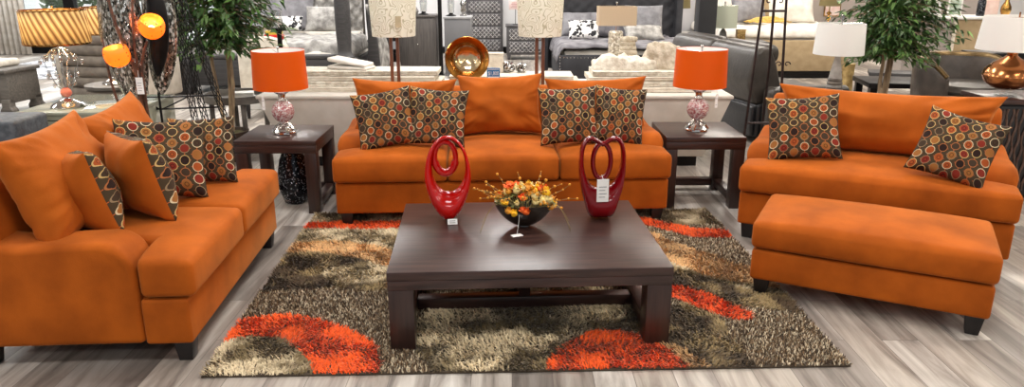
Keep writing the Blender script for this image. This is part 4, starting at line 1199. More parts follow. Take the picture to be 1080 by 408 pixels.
dresser('grey_nightstand', 'pale grey nightstand right of the charcoal bed', 'nightstand', (2.76, 13.6, 0), .56, .5, .635, 2, 1, mat('pale_grey_lacquer', srgb(168, 164, 160), .45, 0, srgb(156, 152, 148), 4), .05)
# mirror-sided cabinet
t = thing('grey_cabinet', 'plain grey slab cabinet with a pale top left of the lattice chest', 'cabinet', (-1.13, 12.6, 0))
b = B(); b.bx(0, .44, 0, .5, .0, .95, .006); obj('body', b, mat('grey_lacquer', srgb(112, 112, 114), .35, 0, srgb(104, 104, 106), 3), t)
b = B(); b.bx(-.015, .455, -.015, .515, .9502, .98, .004); obj('top', b, mat('pale_top', srgb(176, 176, 178), .3), t)
# black steel post of a canopy frame
t = thing('canopy_post', 'thin black steel post standing between the grey chest and slab cabinet', 'post', (-1.21, 12.75, 0))
b = B(); b.bx(-.032, .032, -.032, .032, .01, 2.4, .003); obj('pole', b, BLACK, t)
b = B(); b.bx(-.05, .05, -.05, .05, 0, .0098, .002); obj('foot', b, BLACK, t)
# things on the chests
def hurricane(label, loc, s=1., group=None):
    t = thing('candle_hurricane', label, 'candle holder', loc, 0, group)
    b = B(); b.lathe([(0, 0), (.07*s, 0), (.075*s, .01), (.03*s, .03), (.03*s, .05), (0, .05)], 16); obj('foot', b, BLACK, t)
    b = B(); b.shell([(.045*s, .051), (.055*s, .12*s+.05), (.048*s, .30*s), (.045*s, .30*s), (.052*s, .12*s+.05), (.042*s, .054)], 18); obj('glass_chimney', b, CLEARGLASS, t)
    b = B(); b.lathe([(0, .0515), (.03*s, .0515), (.03*s, .16*s), (0, .16*s)], 14); obj('candle', b, TAG, t)
hurricane('clear glass candle hurricane on the brown-grey chest', (-1.50, 12.9, 1.001), 1.2, 'glass hurricanes on the chests')
hurricane('clear glass candle hurricane at the left of the slab cabinet top', (-1.03, 12.85, .981), 1.2, 'glass hurricanes on the chests')
b = B(); b.bx(-.06, .06, -.05, .05, 0, .03, .004); b.lathe([(0, .03), (.03, .03), (.05, .09), (.035, .16), (.055, .2), (.03, .27), (.0, .32)], 10, sx=1, sy=.6, fn=lambda a, z: 1+.25*math.sin(3*a+z*30))
tag(obj('figurine', b, SILVER), 'small silver figurine on a black foot at the right of the slab cabinet top', 'figurine', None, (-.82, 12.85, .981))
b = B(); b.lathe([(0, 0), (.08, 0), (.10, .06), (.07, .13), (.03, .16), (0, .16)], 14, sx=1.3)
tag(obj('stone_ornament', b, STONE), 'dark rounded stone ornament on the brown-grey chest', 'ornament', None, (-1.70, 12.82, 1.001))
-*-
Challenge:
Quote the data exactly, leaving every image out of the copy.

Full answer:
Keep writing the Blender script for this image. This is part 4, starting at line 1199. More parts follow. Take the picture to be 1080 by 408 pixels.
dresser('grey_nightstand', 'pale grey nightstand right of the charcoal bed', 'nightstand', (2.76, 13.6, 0), .56, .5, .635, 2, 1, mat('pale_grey_lacquer', srgb(168, 164, 160), .45, 0, srgb(156, 152, 148), 4), .05)
# mirror-sided cabinet
t = thing('grey_cabinet', 'plain grey slab cabinet with a pale top left of the lattice chest', 'cabinet', (-1.13, 12.6, 0))
b = B(); b.bx(0, .44, 0, .5, .0, .95, .006); obj('body', b, mat('grey_lacquer', srgb(112, 112, 114), .35, 0, srgb(104, 104, 106), 3), t)
b = B(); b.bx(-.015, .455, -.015, .515, .9502, .98, .004); obj('top', b, mat('pale_top', srgb(176, 176, 178), .3), t)
# black steel post of a canopy frame
t = thing('canopy_post', 'thin black steel post standing between the grey chest and slab cabinet', 'post', (-1.21, 12.75, 0))
b = B(); b.bx(-.032, .032, -.032, .032, .01, 2.4, .003); obj('pole', b, BLACK, t)
b = B(); b.bx(-.05, .05, -.05, .05, 0, .0098, .002); obj('foot', b, BLACK, t)
# things on the chests
def hurricane(label, loc, s=1., group=None):
    t = thing('candle_hurricane', label, 'candle holder', loc, 0, group)
    b = B(); b.lathe([(0, 0), (.07*s, 0), (.075*s, .01), (.03*s, .03), (.03*s, .05), (0, .05)], 16); obj('foot', b, BLACK, t)
    b = B(); b.shell([(.045*s, .051), (.055*s, .12*s+.05), (.048*s, .30*s), (.045*s, .30*s), (.052*s, .12*s+.05), (.042*s, .054)], 18); obj('glass_chimney', b, CLEARGLASS, t)
    b = B(); b.lathe([(0, .0515), (.03*s, .0515), (.03*s, .16*s), (0, .16*s)], 14); obj('candle', b, TAG, t)
hurricane('clear glass candle hurricane on the brown-grey chest', (-1.50, 12.9, 1.001), 1.2, 'glass hurricanes on the chests')
hurricane('clear glass candle hurricane at the left of the slab cabinet top', (-1.03, 12.85, .981), 1.2, 'glass hurricanes on the chests')
b = B(); b.bx(-.06, .06, -.05, .05, 0, .03, .004); b.lathe([(0, .03), (.03, .03), (.05, .09), (.035, .16), (.055, .2), (.03, .27), (.0, .32)], 10, sx=1, sy=.6, fn=lambda a, z: 1+.25*math.sin(3*a+z*30))
tag(obj('figurine', b, SILVER), 'small silver figurine on a black foot at the right of the slab cabinet top', 'figurine', None, (-.82, 12.85, .981))
b = B(); b.lathe([(0, 0), (.08, 0), (.10, .06), (.07, .13), (.03, .16), (0, .16)], 14, sx=1.3)
tag(obj('stone_ornament', b, STONE), 'dark rounded stone ornament on the brown-grey chest', 'ornament', None, (-1.70, 12.82, 1.001))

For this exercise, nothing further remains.